In the last few days before he died, Joss spoke more of Josephine than he ever had before. He also told her to remember the bandages, which she did. She had to call Colman too. He did not want to see the dead body, so he came after Joss had been taken away. Millie marveled at how efficient he was in the house, taking care of everything.

Millie realizes now that she is not alone. She is a widow, yes, but it is a common, ordinary thing. She loved her life, she was faithful and loyal and private, and she loved to her full capacity. This is the fifth Sunday without Joss and she knows now that if Colman and the reporter come, she will be ready. She will tell Colman not to do the book.

"Obituaries"

This lists all of Joss’s albums and his dates of birth and death.

"Good Hotels"

Colman is depressed as he remembers when he’d go on trips with his father in the last seven or eight years and they’d get a drink in the bar together. He does not relish seeing Sophie; her reference to the book as “our book” is beginning to grate.

After dinner Sophie realizes that for the first time she feels sorry for Colman. It is clear to her just how much Colman loved his father; it would have been so much easier and better for her if he was agitated, repulsed, furious. She is annoyed that when she suggested she go to Torr, he blew up and said there was no way she’d ever get to meet his mother. Apparently, Torr and his mother are sacred.
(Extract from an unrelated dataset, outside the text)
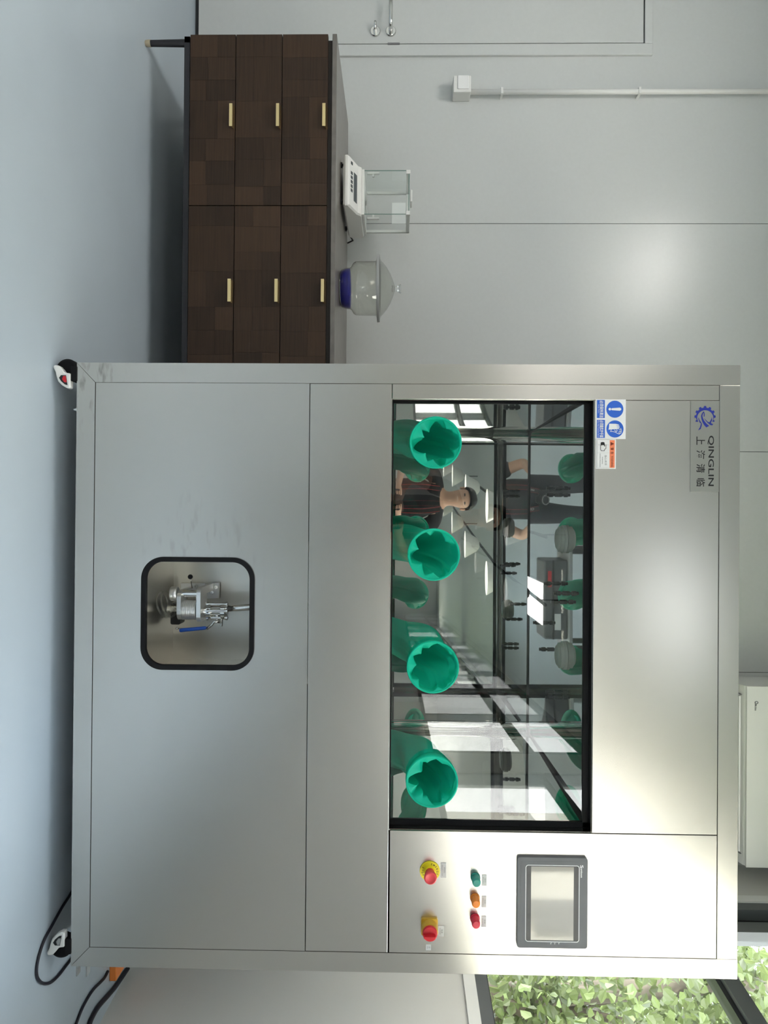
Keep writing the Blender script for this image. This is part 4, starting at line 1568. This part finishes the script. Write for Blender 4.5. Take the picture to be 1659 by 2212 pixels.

Colman also got worked up when she talked about the book being about the “phenomenon” of Joss Moody; he called bullshit on her.

In his room Colman marvels how his mouth switched allegiance—he never liked Scotch before but he does now, and it is all his father drank. He cannot believe he is going to visit Edith Moore tomorrow. He does not know if he should say he is just a friend of Josephine’s or if he should he say his father was her daughter. He is ranting drunkenly in his head now and he likes it. All he hopes for is for a photo of Josephine. Just one.

Analysis

The shift in Colman’s thinking is starting to become more apparent in these sections. He admits to himself that he was a tough, angry young man prone to selfishness, arrogance, laziness, and jealousy. Ironically, he was fixated on just how manly his father was—how popular, how handsome, how appealing to even Colman’s girlfriends, how talented at the trumpet. Colman felt that his behavior was partially justified because his father was so larger-than-life while he was so stubbornly ordinary.

Colman also begins to be less hard on Joss, as when he first wonders if Joss liked the “danger” of the barbershop, but then corrects himself to think that maybe it was just a normal, non-dangerous thing after all. He contemplates reading the letter but decides it isn’t the right moment, meaning that soon there will be a “right” moment. He imagines he sees his father on the train and gets so worked up that he starts following the man until he realizes he is “losing it . . . spinning out” (194). He misses Joss when he remembers the hotels they’d stay in and the hotel bars they’d grab a drink in, he marvels that he likes Scotch now (Joss’s favorite drink), and to his surprise, he feels a growing sense of excitement at being back in Scotland. His hope is that Edith Moore will even give him a photo of Josephine. Finally, Sophie is the one who realizes, “Damn, Colman loves his father. He loves his father. It agitated me to discover that instead of hate or fury or repulsion, the emotion, that I saw clearly written across the high cheekbones on Colman Moody’s cheeks, was love. Love!” (211).

Colman’s subtle shift back to allegiance to his father obviously complicates what Sophie is trying to do. Whereas Colman is finding a way, however clumsily and slowly, to see his father in a non-binary way, Sophie is doubling down on her assumptions about Joss. In her offensive internal monologue, she ruminates on the nineties’ love of dirt and drama, deeming Joss’s story the “pick of the bunch” because it is “lesbians who adopted a son; one playing mummy, one playing daddy. The big butch frauds. Couldn’t be better” (170). As the novel comes to a close, she definitively states to herself, “She [Joss] liked the big cover up. Going about the place takng everybody in . . . Most of all, she liked the power” (263). Nowhere does Sophie try to understand Joss’s potential fear or worry if someone found out; nowhere does she acknowledge the violence trans-people face every single day; nowhere does she bring in Joss’s humanity.

As Colman journeys toward greater understanding of who Joss was, Kay’s hope is clearly that the reader is doing the same thing. Trumpet questions our understanding of objective reality. It, as critic Jeanette King writes, “maintains . . . an indeterminacy, making no simple identification of Joss’s sexual orientation, because this is not a text in which there is any clearly defined ‘truth.’” Gender is revealed to be a performance, a masquerade—something that we learn to imitate the cultural conventions of. Mark Stein similarly explains that “Joss’s male identity is produced performatively; it is not based on the materiality of his physical body but on his ability to project a male-gendered person to his family, friends, colleagues, and to himself.” And because of this, Tracy Hargreaves asks, “if a woman can successfully pass as a man, what then, is a woman, or, indeed, what is a man?”

Finally, what do we make of “Obituaries,” a simple listing of Joss’s albums and his dates of birth and death? Critic Ryan D. Fong acknowledges that because it appears near the end of the work and is “startlingly brief,” it might seem problematic at first. The claim “that this obituary captures the full personhood of this character’s life seems . . . absurd.” However, since music is at the core of Joss’s being and the fact that the album names “implicitly [track] a lifelong history of events and his feelings to them,” this obituary might be more telling of Joss’s sense of self than any long birth-to-death rendition. Furthermore, if dozens of accounts from multiple people cannot sum up Joss Moody, then how could one obituary?